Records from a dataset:
◇ ◇ ◇ ◇ ◇ ◇ ◇

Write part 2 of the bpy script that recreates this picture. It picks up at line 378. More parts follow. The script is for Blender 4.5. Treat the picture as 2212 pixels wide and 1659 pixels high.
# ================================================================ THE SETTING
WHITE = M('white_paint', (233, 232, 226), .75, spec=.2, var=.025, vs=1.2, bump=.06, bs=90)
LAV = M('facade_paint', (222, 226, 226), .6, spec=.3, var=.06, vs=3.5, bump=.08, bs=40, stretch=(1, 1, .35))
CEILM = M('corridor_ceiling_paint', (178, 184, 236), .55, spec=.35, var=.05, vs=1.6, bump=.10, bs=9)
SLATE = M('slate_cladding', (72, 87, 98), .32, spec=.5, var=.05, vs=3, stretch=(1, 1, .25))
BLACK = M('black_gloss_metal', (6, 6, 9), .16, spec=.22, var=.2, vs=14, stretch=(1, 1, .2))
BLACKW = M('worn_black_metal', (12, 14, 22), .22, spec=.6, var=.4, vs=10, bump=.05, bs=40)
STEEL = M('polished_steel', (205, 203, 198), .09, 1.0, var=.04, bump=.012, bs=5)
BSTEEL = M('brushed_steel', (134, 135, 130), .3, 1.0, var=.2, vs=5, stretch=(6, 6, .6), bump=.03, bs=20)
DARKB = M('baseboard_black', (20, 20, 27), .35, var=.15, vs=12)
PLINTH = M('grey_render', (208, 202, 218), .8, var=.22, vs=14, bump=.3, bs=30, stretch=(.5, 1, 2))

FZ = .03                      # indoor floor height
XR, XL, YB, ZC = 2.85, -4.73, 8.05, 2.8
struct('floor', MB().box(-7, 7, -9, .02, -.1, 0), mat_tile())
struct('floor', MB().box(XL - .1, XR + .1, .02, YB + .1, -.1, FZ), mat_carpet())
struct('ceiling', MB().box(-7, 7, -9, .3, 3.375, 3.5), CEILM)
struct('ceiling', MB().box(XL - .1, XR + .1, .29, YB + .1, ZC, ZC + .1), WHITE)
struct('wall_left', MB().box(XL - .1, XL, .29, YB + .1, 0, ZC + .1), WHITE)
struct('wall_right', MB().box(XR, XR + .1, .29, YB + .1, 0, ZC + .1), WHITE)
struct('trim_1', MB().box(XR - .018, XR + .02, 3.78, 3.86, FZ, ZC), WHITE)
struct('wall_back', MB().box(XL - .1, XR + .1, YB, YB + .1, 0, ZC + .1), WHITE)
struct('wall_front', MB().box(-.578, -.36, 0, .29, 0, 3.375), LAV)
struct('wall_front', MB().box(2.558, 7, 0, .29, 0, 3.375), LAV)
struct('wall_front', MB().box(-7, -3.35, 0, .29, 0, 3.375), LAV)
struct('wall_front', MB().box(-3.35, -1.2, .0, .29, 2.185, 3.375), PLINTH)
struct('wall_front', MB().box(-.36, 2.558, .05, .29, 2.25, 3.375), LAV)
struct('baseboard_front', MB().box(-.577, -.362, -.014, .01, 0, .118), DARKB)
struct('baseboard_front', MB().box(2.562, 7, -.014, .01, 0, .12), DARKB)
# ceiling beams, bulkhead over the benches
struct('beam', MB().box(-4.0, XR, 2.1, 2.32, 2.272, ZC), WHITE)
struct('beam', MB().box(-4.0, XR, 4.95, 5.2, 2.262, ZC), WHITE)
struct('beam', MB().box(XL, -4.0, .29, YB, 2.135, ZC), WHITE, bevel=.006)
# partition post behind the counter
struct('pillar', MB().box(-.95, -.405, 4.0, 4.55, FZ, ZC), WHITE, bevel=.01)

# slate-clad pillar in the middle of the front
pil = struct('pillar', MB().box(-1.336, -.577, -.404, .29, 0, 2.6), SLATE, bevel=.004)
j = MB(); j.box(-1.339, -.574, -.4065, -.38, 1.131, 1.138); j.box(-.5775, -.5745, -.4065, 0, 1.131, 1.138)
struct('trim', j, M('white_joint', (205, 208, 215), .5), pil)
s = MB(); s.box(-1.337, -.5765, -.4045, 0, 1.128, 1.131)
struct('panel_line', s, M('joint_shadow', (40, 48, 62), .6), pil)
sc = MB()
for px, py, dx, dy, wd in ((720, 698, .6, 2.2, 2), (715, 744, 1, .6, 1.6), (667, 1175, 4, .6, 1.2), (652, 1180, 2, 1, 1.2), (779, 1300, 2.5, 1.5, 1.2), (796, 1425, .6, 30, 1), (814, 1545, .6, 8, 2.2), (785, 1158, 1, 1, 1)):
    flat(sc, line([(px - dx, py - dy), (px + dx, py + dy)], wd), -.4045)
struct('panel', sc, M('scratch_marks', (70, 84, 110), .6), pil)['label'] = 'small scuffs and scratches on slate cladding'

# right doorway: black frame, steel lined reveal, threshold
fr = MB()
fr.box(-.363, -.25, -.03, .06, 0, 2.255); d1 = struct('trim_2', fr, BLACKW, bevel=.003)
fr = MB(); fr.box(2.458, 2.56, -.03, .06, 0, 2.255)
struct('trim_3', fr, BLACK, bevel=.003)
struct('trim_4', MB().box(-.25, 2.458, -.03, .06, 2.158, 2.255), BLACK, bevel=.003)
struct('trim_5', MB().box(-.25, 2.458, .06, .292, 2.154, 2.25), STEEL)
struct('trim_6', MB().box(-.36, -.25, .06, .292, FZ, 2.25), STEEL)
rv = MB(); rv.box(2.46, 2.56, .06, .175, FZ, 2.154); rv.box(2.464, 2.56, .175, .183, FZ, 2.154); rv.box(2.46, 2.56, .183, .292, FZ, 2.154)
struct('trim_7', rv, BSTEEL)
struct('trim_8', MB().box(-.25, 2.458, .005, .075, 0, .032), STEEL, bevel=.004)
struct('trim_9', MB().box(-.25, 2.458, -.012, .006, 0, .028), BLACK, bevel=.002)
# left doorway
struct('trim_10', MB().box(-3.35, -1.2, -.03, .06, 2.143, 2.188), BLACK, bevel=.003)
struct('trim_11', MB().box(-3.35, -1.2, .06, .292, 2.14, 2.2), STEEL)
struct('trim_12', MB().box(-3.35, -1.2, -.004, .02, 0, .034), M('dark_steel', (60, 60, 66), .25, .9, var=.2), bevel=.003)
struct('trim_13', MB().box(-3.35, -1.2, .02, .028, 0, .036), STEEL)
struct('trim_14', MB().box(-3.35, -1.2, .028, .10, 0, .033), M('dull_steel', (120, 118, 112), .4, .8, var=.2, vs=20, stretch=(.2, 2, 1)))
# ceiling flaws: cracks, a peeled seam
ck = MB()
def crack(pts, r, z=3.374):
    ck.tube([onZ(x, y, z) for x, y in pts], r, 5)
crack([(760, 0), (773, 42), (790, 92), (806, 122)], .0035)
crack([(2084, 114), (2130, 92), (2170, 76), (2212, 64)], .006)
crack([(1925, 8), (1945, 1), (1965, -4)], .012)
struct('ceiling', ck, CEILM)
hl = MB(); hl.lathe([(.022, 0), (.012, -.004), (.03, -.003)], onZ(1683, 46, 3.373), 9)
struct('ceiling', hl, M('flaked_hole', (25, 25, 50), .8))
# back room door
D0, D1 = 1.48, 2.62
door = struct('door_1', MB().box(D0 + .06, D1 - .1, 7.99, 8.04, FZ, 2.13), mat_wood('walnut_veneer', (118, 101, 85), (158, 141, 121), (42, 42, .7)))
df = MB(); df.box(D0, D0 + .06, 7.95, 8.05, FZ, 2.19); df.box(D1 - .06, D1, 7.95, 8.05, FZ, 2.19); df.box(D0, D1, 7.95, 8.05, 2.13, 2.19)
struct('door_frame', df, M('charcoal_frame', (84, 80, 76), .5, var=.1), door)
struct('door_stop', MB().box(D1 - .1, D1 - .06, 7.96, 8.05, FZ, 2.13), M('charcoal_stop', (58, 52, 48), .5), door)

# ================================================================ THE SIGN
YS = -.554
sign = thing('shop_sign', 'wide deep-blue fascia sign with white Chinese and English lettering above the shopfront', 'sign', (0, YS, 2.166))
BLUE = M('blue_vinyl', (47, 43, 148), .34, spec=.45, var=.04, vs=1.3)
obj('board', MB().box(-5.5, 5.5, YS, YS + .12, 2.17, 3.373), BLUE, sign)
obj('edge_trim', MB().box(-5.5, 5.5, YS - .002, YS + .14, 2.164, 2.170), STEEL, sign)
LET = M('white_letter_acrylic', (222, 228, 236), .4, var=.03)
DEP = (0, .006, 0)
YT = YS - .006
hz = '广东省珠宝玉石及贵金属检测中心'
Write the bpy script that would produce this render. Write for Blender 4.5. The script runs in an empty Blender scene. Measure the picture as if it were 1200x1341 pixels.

◇ ◇ ◇ ◇ ◇ ◇ ◇

● REQUIRED WORK:
Restate, word for word and with nothing added, the lines from the first line of the listing through the one where "stretch=(.5, 1, 2))" stands.

● ANSWER FOR THE TASK:
Write part 2 of the bpy script that recreates this picture. It picks up at line 378. More parts follow. The script is for Blender 4.5. Treat the picture as 2212 pixels wide and 1659 pixels high.
# ================================================================ THE SETTING
WHITE = M('white_paint', (233, 232, 226), .75, spec=.2, var=.025, vs=1.2, bump=.06, bs=90)
LAV = M('facade_paint', (222, 226, 226), .6, spec=.3, var=.06, vs=3.5, bump=.08, bs=40, stretch=(1, 1, .35))
CEILM = M('corridor_ceiling_paint', (178, 184, 236), .55, spec=.35, var=.05, vs=1.6, bump=.10, bs=9)
SLATE = M('slate_cladding', (72, 87, 98), .32, spec=.5, var=.05, vs=3, stretch=(1, 1, .25))
BLACK = M('black_gloss_metal', (6, 6, 9), .16, spec=.22, var=.2, vs=14, stretch=(1, 1, .2))
BLACKW = M('worn_black_metal', (12, 14, 22), .22, spec=.6, var=.4, vs=10, bump=.05, bs=40)
STEEL = M('polished_steel', (205, 203, 198), .09, 1.0, var=.04, bump=.012, bs=5)
BSTEEL = M('brushed_steel', (134, 135, 130), .3, 1.0, var=.2, vs=5, stretch=(6, 6, .6), bump=.03, bs=20)
DARKB = M('baseboard_black', (20, 20, 27), .35, var=.15, vs=12)
PLINTH = M('grey_render', (208, 202, 218), .8, var=.22, vs=14, bump=.3, bs=30, stretch=(.5, 1, 2))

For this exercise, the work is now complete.